Camp Sleeping Capacities

What we were doing had a strong impact on the council’s business model and how they approached each of their five camps. At each camp we evaluated it based on proximity and day to day activities offered. We compared our findings to case studies of how the girl scouts peers and competitors are operated and found there to be many differences. The Girl Scouts facilities were out of date, often with many cases of delayed maintenance, and the activities were minimal much of the time due to untrained volunteers. The Girl Scouts had an internal process on how they went about evaluations and maintenance, our impartial outside take, while sometimes harsh, was exactly what was needed to open their eyes to a brighter future for their camps. We affected their typical business model and gave it new life for them to reach new innovation in their future. At the end of our time with the Girl Scouts we informed them of new activities they could offer, what the identity of each camp could become, and ultimately the best way to grow while maintaining their strong historical culture.

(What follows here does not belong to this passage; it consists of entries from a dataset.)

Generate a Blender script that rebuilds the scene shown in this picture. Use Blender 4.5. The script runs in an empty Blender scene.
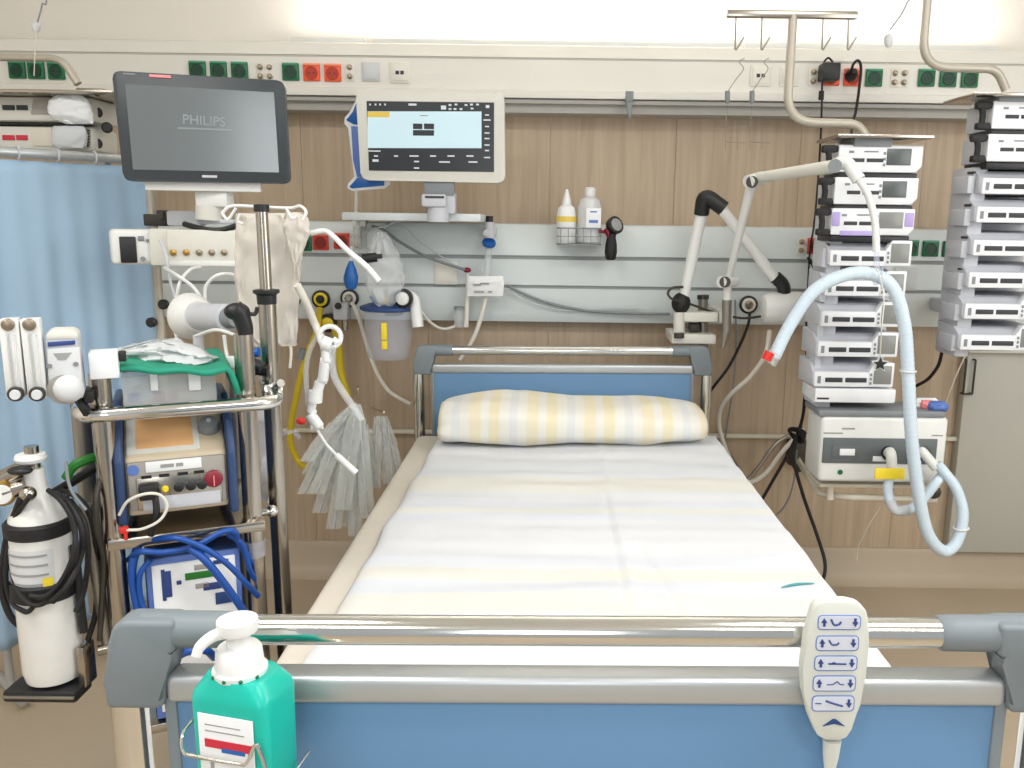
import bpy, bmesh, math, random
from mathutils import Vector, Matrix, noise
R = math.radians
sc = bpy.context.scene
COL = sc.collection
rnd = random.Random(7)

# ------------------------------------------------------------------ camera
F, CX, CY, H = 850.0, 550.0, 384.0, 1.42
PITCH, ROLL = R(10.7), R(0.75)
cam = bpy.data.objects.new('camera', bpy.data.cameras.new('camera'))
COL.objects.link(cam)
cam.matrix_world = (Matrix.Translation((0, 0, H)) @ Matrix.Rotation(R(90) - PITCH, 4, 'X')
                    @ Matrix.Rotation(ROLL, 4, 'Z'))
cam.data.sensor_width = 36
cam.data.lens = F / 1024 * 36
cam.data.shift_x = -(CX - 512) / 1024
cam.data.clip_start = 0.02
sc.camera = cam
CM = cam.matrix_world.to_3x3()
C0 = Vector((0, 0, H))

def ray(px, py):
    return CM @ Vector(((px - CX) / F, -(py - CY) / F, -1))
def A(px, py, Y):
    """the point of the plane y = Y seen along a pixel's ray"""
    d = ray(px, py)
    return C0 + d * (Y / d.y)
def sc_at(Y, z=1.3):
    """metres per pixel at a distance"""
    return (Y * math.cos(PITCH) + (H - z) * math.sin(PITCH)) / F

class Frame:
    """an upright frame: origin, turned about z"""
    def __init__(s, o, yaw):
        s.M = Matrix.Translation(o) @ Matrix.Rotation(R(yaw), 4, 'Z')
        s.I = s.M.inverted(); s.yaw = R(yaw); s.o = Vector(o)
    def px(s, px, py, ly=0.0):
        a = s.I @ C0; d = s.I.to_3x3() @ ray(px, py)
        return a + d * ((ly - a.y) / d.y)
    def w(s, *p):
        return s.M @ Vector(p)
W0 = Frame((0, 0, 0), 0)

# ------------------------------------------------------------------ materials
def lin(c):
    c = c / 255
    return c / 12.92 if c <= .04045 else ((c + .055) / 1.055) ** 2.4
def rgb(c):
    return (lin(c[0]), lin(c[1]), lin(c[2]), 1)
MATS = {}
def mat(name, c, rough=.5, metal=0, vary=.04, scale=30, bump=0, spec=.5, coat=0, alpha=None, emit=None):
    m = bpy.data.materials.new(name); m.use_nodes = True
    nt = m.node_tree; N = nt.nodes; L = nt.links
    b = N['Principled BSDF']
    b.inputs['Roughness'].default_value = rough
    b.inputs['Metallic'].default_value = metal
    b.inputs['Specular IOR Level'].default_value = spec
    b.inputs['Coat Weight'].default_value = coat
    tc = N.new('ShaderNodeTexCoord')
    nz = N.new('ShaderNodeTexNoise'); nz.inputs['Scale'].default_value = scale
    nz.inputs['Detail'].default_value = 3
    L.new(tc.outputs['Object'], nz.inputs['Vector'])
    mx = N.new('ShaderNodeMix'); mx.data_type = 'RGBA'
    base = rgb(c)
    mx.inputs[6].default_value = tuple(max(0, x * (1 - vary)) for x in base[:3]) + (1,)
    mx.inputs[7].default_value = tuple(min(1, x * (1 + vary)) for x in base[:3]) + (1,)
    L.new(nz.outputs['Fac'], mx.inputs[0])
    L.new(mx.outputs[2], b.inputs['Base Color'])
    if bump:
        bp = N.new('ShaderNodeBump'); bp.inputs['Strength'].default_value = bump
        bp.inputs['Distance'].default_value = .002
        L.new(nz.outputs['Fac'], bp.inputs['Height']); L.new(bp.outputs[0], b.inputs['Normal'])
    if emit:
        b.inputs['Emission Color'].default_value = base
        b.inputs['Emission Strength'].default_value = emit
    if alpha is not None:
        tr = N.new('ShaderNodeBsdfTransparent'); ms = N.new('ShaderNodeMixShader')
        ms.inputs[0].default_value = alpha
        L.new(tr.outputs[0], ms.inputs[1]); L.new(b.outputs[0], ms.inputs[2])
        L.new(ms.outputs[0], N['Material Output'].inputs[0])
    MATS[name] = m
    return m

mat('white_plastic', (224, 225, 222), .4)
mat('warm_white', (214, 213, 204), .45)
mat('cream_plastic', (216, 210, 194), .45)
mat('light_grey', (196, 198, 204), .45)
mat('pump_body', (192, 194, 201), .45)
mat('pump_face', (229, 231, 234), .4)
mat('lavender', (178, 160, 214), .45)
mat('mid_grey', (128, 133, 136), .5)
mat('display_grey', (132, 134, 130), .3)
mat('display_dark', (84, 90, 90), .3)
mat('bumper_grey', (120, 129, 134), .5)
mat('channel_grey', (170, 167, 160), .5)
mat('alu', (186, 190, 192), .35, .55, scale=8)
mat('chrome', (220, 220, 216), .12, 1, vary=.02)
mat('steel', (176, 169, 158), .22, 1, vary=.05)
mat('duct_seam', (188, 185, 176), .6)
mat('band_grey', (94, 100, 102), .45)
mat('bumper_blue', (42, 66, 108), .45)
mat('dull_steel', (150, 145, 135), .4, .8, vary=.08)
mat('painted_pole', (184, 177, 163), .35, .25)
mat('dark_metal', (70, 66, 60), .45, .5)
mat('black_plastic', (24, 25, 27), .45)
mat('black_rubber', (20, 20, 22), .6)
mat('dark_bezel', (54, 60, 64), .4)
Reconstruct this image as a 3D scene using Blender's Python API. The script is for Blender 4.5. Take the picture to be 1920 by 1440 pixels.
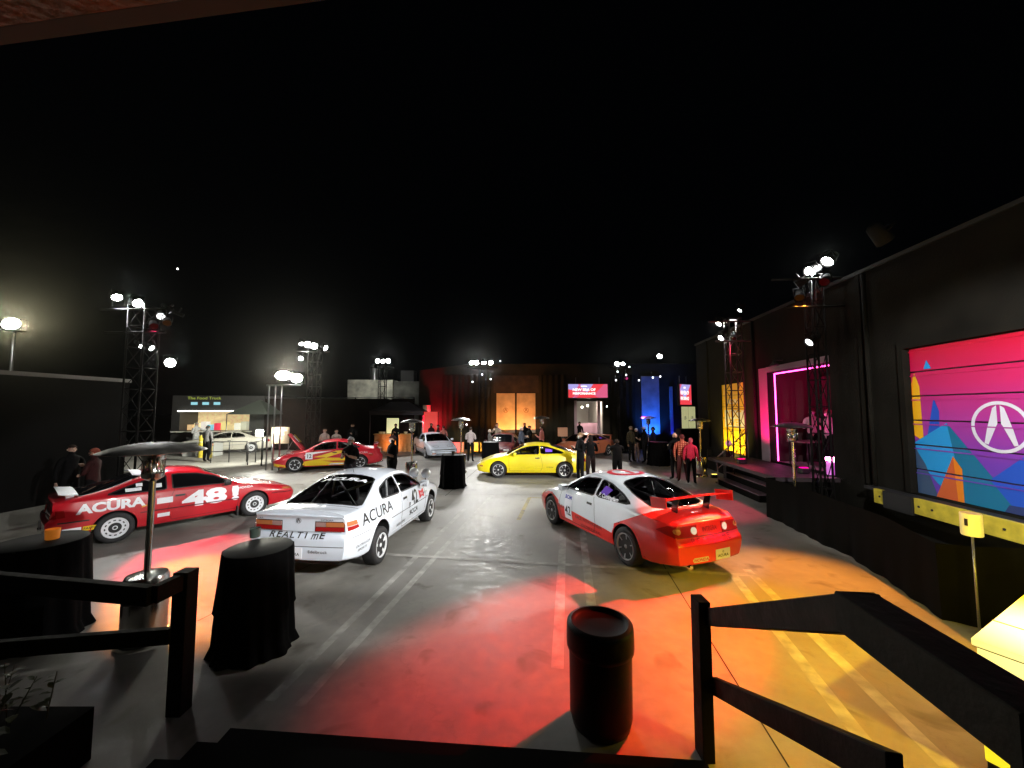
import bpy, bmesh, math, random
from mathutils import Vector, Matrix
from mathutils.bvhtree import BVHTree
PI = math.pi
S = bpy.context.scene
for _o in list(bpy.data.objects): bpy.data.objects.remove(_o)
COL = S.collection
R = math.radians

# ------------------------------------------------------------------ camera
CAM_H = 2.65
PITCH = R(3.8)
cd = bpy.data.cameras.new('camera')
cam = bpy.data.objects.new('camera', cd); COL.objects.link(cam)
cam.location = (0, 0, CAM_H); cam.rotation_euler = (R(90) + PITCH, 0, 0)
cd.sensor_width = 36.0; cd.lens = 13.5; cd.clip_start = 0.05; cd.clip_end = 800
S.camera = cam

# ------------------------------------------------------------------ world (clear night, no moon) and exposure
wd = bpy.data.worlds.new('World'); S.world = wd; wd.use_nodes = True
bg = wd.node_tree.nodes['Background']
bg.inputs[0].default_value = (0.55, 0.7, 1.0, 1); bg.inputs[1].default_value = 0.0006
S.view_settings.view_transform = 'Standard'; S.view_settings.look = 'None'
S.view_settings.exposure = 0.0; S.view_settings.gamma = 1.0
S.view_settings.use_curve_mapping = False
S.render.engine = 'CYCLES'
cy = S.cycles
cy.use_denoising = True; cy.max_bounces = 6; cy.diffuse_bounces = 2; cy.glossy_bounces = 3
cy.transmission_bounces = 4; cy.volume_bounces = 0; cy.transparent_max_bounces = 8
cy.caustics_reflective = False; cy.caustics_refractive = False
cy.sample_clamp_indirect = 4.0; cy.sample_clamp_direct = 0.0
cy.blur_glossy = 0.5

def P(px, py, z=0.0):
    """ground (or height z) point seen at a place of the 1920x1440 photograph"""
    u = (px - 960) / 720.0; v = (720 - py) / 720.0
    dy = math.cos(PITCH) - math.sin(PITCH) * v; dz = math.sin(PITCH) + math.cos(PITCH) * v
    t = (z - CAM_H) / dz
    return Vector((u * t, dy * t, z))
def PD(px, py, D):
    """point at depth D"""
    u = (px - 960) / 720.0; v = (720 - py) / 720.0
    dy = math.cos(PITCH) - math.sin(PITCH) * v; dz = math.sin(PITCH) + math.cos(PITCH) * v
    t = D / dy
    return Vector((u * t, D, CAM_H + dz * t))

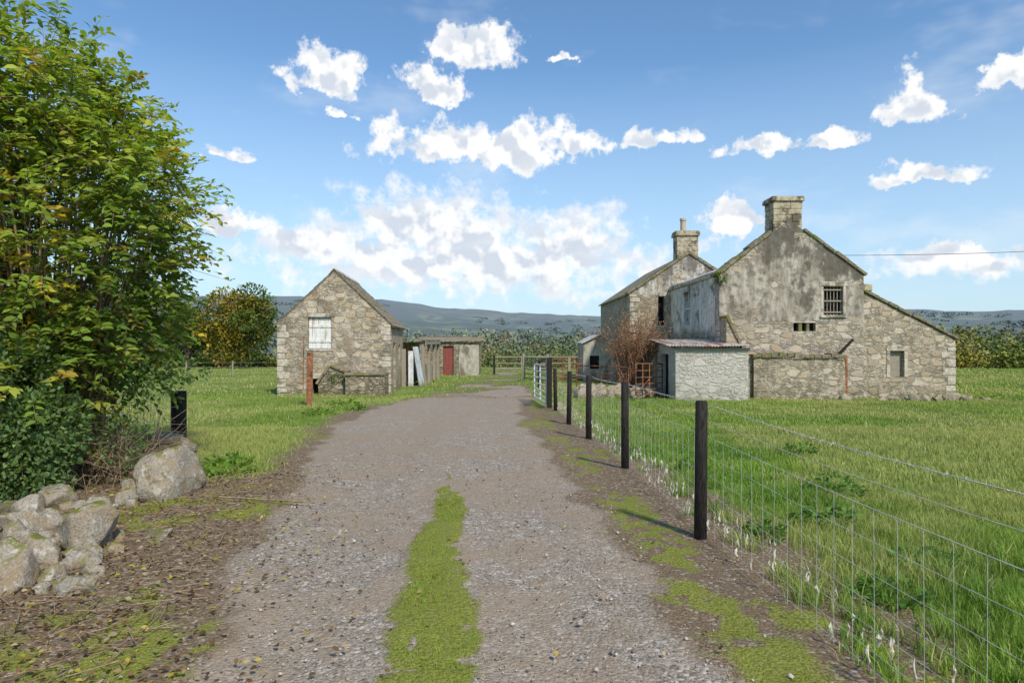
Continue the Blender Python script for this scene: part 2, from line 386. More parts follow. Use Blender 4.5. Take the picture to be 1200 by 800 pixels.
segs.append([(-3.0,7.0,.06),(-1.95,6.75,.06)]); rad.append(.008)
MT=simple('twig_bark',(.20,.14,.085),(.40,.29,.19),20)
V,F=tubes(segs,np.array(rad)); npmesh('fallen_twigs',V,F,MT)
# ---------------------------------------------------------------- boulders
def granite():
    m,nt,p=newmat('granite_boulder',.95); g=nt.nodes.new('ShaderNodeNewGeometry').outputs['Position']
    n1=noi(nt,g,60,4,.8);n2=noi(nt,g,7,5,.65);n3=noi(nt,g,3.6,6,.7);n4=noi(nt,vm(nt,'ADD',g,(5.,5,5)),11,5,.7)
    c=mix(nt,mr(nt,n1.outputs[0],.35,.65),(.26,.22,.165),(.50,.45,.36)); c=mix(nt,mr(nt,n2.outputs[0],.42,.66,0,.8),c,(.36,.26,.145))
    c=mix(nt,mr(nt,n4.outputs[0],.56,.64,0,.8),c,(.62,.58,.49))
    c=mix(nt,mr(nt,n3.outputs[0],.52,.62,0,.8),c,(.15,.13,.07))
    nz=nd(nt,'ShaderNodeSeparateXYZ',{0:nt.nodes.new('ShaderNodeNewGeometry').outputs['Normal']})
    top=mth(nt,'MULTIPLY',mr(nt,nz.outputs[2],.5,.85),mr(nt,n2.outputs[0],.50,.60))
    c=mix(nt,top,c,(.18,.19,.035))
    nt.links.new(c,p.inputs[0]); bump(nt,p,mth(nt,'ADD',n1.outputs[0],mth(nt,'MULTIPLY',n4.outputs[0],3)),.8,.02); return m
MB=granite()
import bmesh
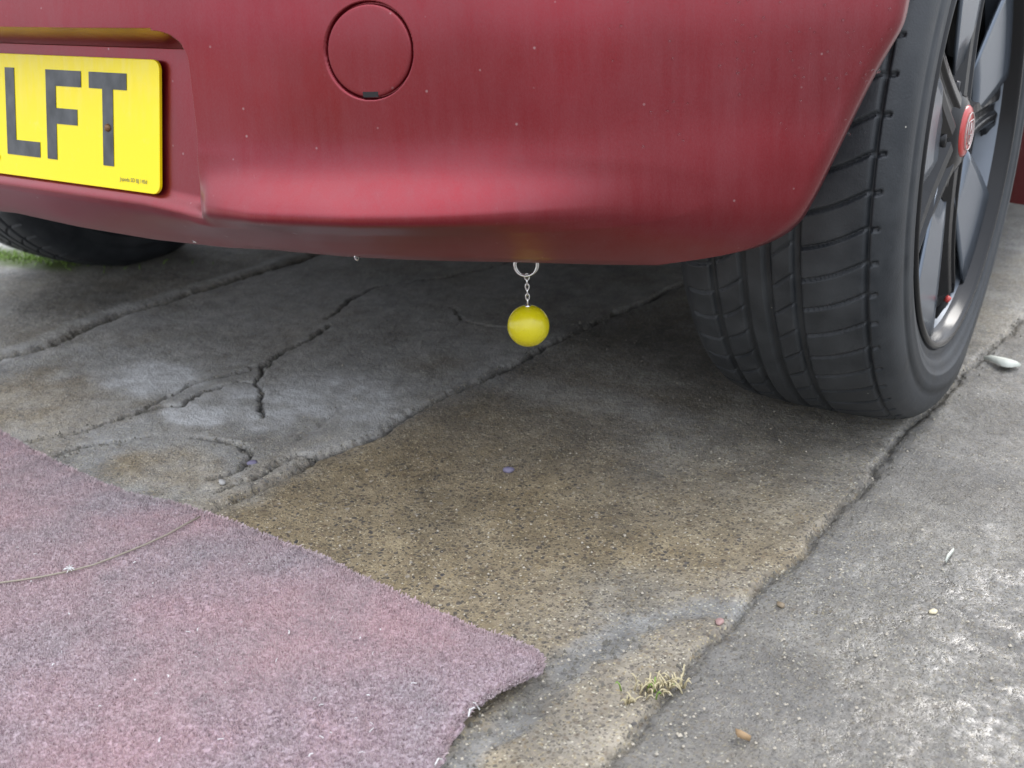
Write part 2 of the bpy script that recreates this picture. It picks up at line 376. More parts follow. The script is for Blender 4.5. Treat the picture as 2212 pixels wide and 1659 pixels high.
# side of the joints (which slab a point belongs to)
RIGHT = J_R+[(60, -60), (60, 80)]
MIDL = J_M; 
poly_right = [(J_R[0][0], J_R[0][1])]+J_R[1:]+[(60, J_R[-1][1]-30), (60, J_R[0][1]+30)]
isR = inside(Xw, Yw, poly_right)
poly_left = J_M+[(J_M[-1][0]-.01, 80), (-60, 80), (-60, J_M[0][1]-10)]
isL = inside(Xw, Yw, poly_left) & ~isR
poly_far = J_L+[(J_L[-1][0]-.01, 80), (-60, 80), (-60, J_L[0][1]-5)]
isF = inside(Xw, Yw, poly_far) & isL
Z = Z+np.where(isR, -.0012, 0)*smoothstep(0, .006, dR)+np.where(isF, .004, 0)*smoothstep(0, .02, dL)
# a low rounded lip along the far slab and a mortar band in front
band = (1-smoothstep(.002, .024, dB+.014*fbm(X, Y, 30, 12)+.005*fbm(X, Y, 120, 13)))*.9*(~isR)
Z -= .0035*band
# masks: the concrete's colours, stains and tone differences, plus a painted fall of light
n5 = fbm(X, Y, 5, 40); n12 = fbm(X, Y, 12, 41)
def blob(px, py, rx, ry=None, soft=.5):
    c = hit(px, py); ry = ry or rx
    q = np.hypot((X-c[0])/rx, (Y-c[1])/ry)+.35*n12+.2*fbm(X, Y, 40, 50); return 1-smoothstep(1-soft, 1+soft, q)
brown = np.where(isR, .26, np.where(isL, .18, .95)).astype(float)
brown += .18*n5
brown = np.maximum(brown, .75*blob(100, 880, .13, .10)); brown = np.maximum(brown, .85*blob(380, 1010, .08, .05))
brown = np.where(isR | isL, brown, brown*(.30+.70*smoothstep(.48, .12, Y+.10*n12+.06*n5)))  # middle slab greys towards the car, its fall of light put into the colour
brown *= 1-.8*band; _sx = hit(1500, 1500); brown *= 1-.45*(~isR)*(1-smoothstep(.10, .20, np.hypot(X-_sx[0], Y-_sx[1])+.06*n12))
sdM = np.where(isL, -dM, dM)+.035*n12+.03*n5+.012*fbm(X, Y, 50, 44)
brown = np.where(isR, brown, brown*(1-isL)*(.35+.65*smoothstep(-.01, .05, sdM))+isL*np.maximum(brown, .8*smoothstep(-.06, .0, sdM)*smoothstep(.35, .05, Y)))
brown = np.clip(brown*smoothstep(1.6, .75, Y), 0, 1)
pale = .34*isL*smoothstep(-.5, .5, n12+.2)*(~isF)+1.3*blob(420, 900, .040, .025)+1.3*blob(330, 815, .065, .05)+.5*blob(560, 905, .05, .03)+.7*blob(700, 860, .10, .07)+.35*blob(470, 860, .06, .05)+.25*blob(1250, 860, .16, .03)
pale = np.where(isR, .18*smoothstep(.1, .6, n5+.3), pale*(~isF | (Y > .3)))
pale = pale+.35*(1-smoothstep(.005, .02, np.abs(dL-.022)))*isF+.22*(1-smoothstep(.004, .014, np.abs(dM-.018)))*isL*(.6+.5*n12)+.25*band*(.5+n12)
pale = pale+.45*smoothstep(.74, .86, -X)       # paler concrete beyond the far wheel
pale = np.clip(pale*(.75+.5*fbm(X, Y, 60, 61)), 0, .9)
crack = np.maximum.reduce([(1-smoothstep(.0008, .0042, D(c)))*np.clip(1.1+.6*n12, .5, 1) for c in (C1, C1b, C2, C3, C4, C5, J_M2)])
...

Facilities optimization is a natural extension of an architect’s role. Much of the groundwork leading up to optimizing a facility has to be completed throughout the design process such as the space planning, the use analysis, and the qualities desired in a space. As our work with the Girl Scouts showed, this is a service that can be implemented at any time from the beginning of a new construction, to a remodel or redevelopment of an existing one. In offering a service such as the client obtains the best, most optimized, use of the space.